"As I ate the oysters with their strong taste of the sea and their faint metallic taste that the cold white wine washed away, leaving only the sea taste and the succulent texture, and as I drank their cold liquid from each shell and washed it down with the crisp taste of the wine, I lost the empty feeling and began to be happy and to make plans."
That is, of course, you guessed it, from Hemingway's "A Moveable Feast". If you haven't read it, it's worth every cent. In fact, it is one the books I always take with me wherever I go. I think perhaps that this time I did not bring it with me, which is a pity. My stuff is stored in Stanford and I'll have to buy another copy or wait till I am settled again.
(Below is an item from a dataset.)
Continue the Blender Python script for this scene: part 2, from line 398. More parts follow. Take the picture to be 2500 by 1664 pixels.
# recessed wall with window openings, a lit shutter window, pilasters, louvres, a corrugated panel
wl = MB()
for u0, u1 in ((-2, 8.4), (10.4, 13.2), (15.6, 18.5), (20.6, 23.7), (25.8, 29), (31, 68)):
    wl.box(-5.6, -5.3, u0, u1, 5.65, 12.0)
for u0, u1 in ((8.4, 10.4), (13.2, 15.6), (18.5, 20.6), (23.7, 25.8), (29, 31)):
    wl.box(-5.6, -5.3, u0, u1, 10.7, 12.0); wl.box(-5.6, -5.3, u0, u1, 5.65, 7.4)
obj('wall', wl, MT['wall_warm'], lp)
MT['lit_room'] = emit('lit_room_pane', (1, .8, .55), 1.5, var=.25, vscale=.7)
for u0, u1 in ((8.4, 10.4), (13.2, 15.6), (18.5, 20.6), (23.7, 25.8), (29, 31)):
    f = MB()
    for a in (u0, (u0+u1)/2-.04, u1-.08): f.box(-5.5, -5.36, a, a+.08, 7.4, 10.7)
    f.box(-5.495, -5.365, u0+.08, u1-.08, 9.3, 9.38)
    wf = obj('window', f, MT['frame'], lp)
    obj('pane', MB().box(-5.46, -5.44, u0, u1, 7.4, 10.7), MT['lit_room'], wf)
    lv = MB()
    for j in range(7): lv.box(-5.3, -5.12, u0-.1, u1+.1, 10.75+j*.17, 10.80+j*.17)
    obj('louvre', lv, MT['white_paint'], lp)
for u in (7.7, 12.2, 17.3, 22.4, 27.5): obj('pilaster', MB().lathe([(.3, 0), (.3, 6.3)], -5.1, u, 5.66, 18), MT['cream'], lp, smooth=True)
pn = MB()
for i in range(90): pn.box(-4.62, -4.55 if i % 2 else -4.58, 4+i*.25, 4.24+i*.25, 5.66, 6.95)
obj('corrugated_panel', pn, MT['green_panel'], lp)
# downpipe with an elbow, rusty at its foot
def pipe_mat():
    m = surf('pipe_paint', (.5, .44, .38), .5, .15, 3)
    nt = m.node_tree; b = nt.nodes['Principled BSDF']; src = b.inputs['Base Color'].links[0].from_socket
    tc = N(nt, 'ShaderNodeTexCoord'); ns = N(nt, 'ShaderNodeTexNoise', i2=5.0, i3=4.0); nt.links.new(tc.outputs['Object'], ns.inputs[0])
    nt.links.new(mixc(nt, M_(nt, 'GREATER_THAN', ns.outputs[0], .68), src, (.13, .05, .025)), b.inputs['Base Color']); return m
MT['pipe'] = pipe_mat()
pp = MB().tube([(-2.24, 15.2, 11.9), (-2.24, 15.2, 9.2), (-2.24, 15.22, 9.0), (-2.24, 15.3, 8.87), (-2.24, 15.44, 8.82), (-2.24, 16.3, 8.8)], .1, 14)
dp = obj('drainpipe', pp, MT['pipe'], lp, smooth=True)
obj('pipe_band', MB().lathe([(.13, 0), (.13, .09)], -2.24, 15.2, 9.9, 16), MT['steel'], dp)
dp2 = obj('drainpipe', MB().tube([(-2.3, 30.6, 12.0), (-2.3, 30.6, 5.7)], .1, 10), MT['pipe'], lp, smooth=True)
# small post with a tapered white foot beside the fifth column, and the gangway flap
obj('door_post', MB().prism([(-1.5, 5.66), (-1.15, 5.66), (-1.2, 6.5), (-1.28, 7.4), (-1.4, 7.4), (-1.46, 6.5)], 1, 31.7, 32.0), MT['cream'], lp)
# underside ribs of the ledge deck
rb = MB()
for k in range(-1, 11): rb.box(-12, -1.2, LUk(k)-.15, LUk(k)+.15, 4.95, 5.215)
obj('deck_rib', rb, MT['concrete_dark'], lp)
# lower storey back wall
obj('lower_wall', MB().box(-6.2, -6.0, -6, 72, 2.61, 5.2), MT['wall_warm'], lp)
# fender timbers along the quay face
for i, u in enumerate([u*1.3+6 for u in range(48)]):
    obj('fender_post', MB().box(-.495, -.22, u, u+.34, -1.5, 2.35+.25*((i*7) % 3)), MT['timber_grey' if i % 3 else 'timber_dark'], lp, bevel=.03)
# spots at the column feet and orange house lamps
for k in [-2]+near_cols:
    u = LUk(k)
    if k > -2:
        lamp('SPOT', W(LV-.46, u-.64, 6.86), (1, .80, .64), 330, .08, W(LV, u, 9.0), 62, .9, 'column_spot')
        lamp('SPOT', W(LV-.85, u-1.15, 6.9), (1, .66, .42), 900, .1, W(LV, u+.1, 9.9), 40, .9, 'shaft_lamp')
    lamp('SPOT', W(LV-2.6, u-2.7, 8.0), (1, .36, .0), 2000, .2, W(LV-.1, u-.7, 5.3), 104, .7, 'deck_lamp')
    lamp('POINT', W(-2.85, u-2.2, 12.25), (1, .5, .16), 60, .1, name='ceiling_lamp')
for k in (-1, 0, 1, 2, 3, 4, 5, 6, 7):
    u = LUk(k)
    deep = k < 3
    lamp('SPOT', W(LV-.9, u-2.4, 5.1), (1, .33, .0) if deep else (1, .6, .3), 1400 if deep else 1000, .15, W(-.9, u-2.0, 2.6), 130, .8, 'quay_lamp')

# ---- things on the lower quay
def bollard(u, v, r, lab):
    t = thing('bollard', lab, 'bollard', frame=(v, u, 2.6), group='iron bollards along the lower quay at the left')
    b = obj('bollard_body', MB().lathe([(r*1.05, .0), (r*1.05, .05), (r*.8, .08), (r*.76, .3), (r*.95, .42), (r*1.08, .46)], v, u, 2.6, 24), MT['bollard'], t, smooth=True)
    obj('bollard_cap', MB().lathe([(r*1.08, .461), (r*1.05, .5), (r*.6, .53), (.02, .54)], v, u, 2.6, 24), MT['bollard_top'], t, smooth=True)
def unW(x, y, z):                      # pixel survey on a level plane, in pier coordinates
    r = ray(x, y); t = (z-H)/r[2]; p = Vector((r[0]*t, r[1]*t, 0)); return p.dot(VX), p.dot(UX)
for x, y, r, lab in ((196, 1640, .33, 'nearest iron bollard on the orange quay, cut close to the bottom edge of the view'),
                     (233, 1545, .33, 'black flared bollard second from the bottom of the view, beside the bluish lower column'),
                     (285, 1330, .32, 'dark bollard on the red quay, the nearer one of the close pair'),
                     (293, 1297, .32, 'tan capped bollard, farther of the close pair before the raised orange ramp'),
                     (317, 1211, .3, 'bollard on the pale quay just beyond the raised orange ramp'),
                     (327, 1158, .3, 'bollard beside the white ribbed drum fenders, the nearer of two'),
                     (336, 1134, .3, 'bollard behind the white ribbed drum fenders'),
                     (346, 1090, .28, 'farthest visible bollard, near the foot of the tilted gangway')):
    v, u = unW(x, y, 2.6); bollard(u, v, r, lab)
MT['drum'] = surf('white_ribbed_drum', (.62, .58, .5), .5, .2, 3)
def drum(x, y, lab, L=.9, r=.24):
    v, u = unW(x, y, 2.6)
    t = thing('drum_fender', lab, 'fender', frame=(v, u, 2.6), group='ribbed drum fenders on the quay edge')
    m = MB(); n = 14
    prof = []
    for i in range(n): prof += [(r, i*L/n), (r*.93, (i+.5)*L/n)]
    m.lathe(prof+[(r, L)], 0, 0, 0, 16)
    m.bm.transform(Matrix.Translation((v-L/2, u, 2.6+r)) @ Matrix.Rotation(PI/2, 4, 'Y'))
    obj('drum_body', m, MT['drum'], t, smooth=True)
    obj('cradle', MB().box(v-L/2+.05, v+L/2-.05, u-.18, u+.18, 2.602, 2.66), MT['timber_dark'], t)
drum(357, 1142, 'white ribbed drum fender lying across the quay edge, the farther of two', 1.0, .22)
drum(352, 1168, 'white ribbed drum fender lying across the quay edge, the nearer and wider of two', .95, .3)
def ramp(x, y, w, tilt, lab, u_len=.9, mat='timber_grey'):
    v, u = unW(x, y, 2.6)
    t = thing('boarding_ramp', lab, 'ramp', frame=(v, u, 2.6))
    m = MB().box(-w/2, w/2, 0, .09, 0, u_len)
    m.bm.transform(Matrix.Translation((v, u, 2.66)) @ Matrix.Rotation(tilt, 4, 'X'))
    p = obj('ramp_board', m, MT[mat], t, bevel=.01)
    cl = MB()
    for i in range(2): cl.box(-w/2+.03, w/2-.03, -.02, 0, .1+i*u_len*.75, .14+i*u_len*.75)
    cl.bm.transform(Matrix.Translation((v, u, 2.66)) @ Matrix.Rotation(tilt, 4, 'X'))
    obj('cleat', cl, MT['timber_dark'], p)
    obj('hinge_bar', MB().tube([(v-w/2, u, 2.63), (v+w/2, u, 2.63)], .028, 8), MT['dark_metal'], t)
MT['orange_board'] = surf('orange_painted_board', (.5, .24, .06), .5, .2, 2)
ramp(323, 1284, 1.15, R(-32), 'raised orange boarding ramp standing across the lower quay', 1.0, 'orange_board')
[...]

There is another book of his in which he describes food and wine beautifully. He did this before food became people started to pay so much attention to food becoming, in fact, a global obsession. And that is what makes this so special.
He did much the same thing in The Garden of Eden, for me a wonderful novel, perhaps even my most favourite after A Moveable Feast!
This is what I mean: "They were always hungry but they ate very well. They were hungry for breakfast which they at at the cafe, ordering brioche and café au lait and eggs, and the type of preserve that they chose and the manner and the manner in which the eggs were to be cooked was an excitement. They were always so hungry for breakfast that the girl often had a headchache until the coffee came. She took her coffee without sugar and the yong man was learning to remember that.
On this morning there was brioche and red raspberry preserve and the ggs were boiled and there was a pat of butter that melted as they stirred them and salted them lightly and ground pepper over them in the cups. They were big eggs and fresh and the girl’s were not cooked quite as long as the young man’s. He remembered that easily and he was happy with his which he diced up with the spoon and ate with only the flow of the butter to moisten them and the fresh early morning texture and the bite of the coarsely ground pepper grains and the hot coffee and the chicory fragrant bowl of café au lait."
This follows after a lengthy description of the fishing boats and their nets in the water outside the village, so that by the time you get to the breakfast part, you yourself are ravenous! Surely the sign of writing of the first order.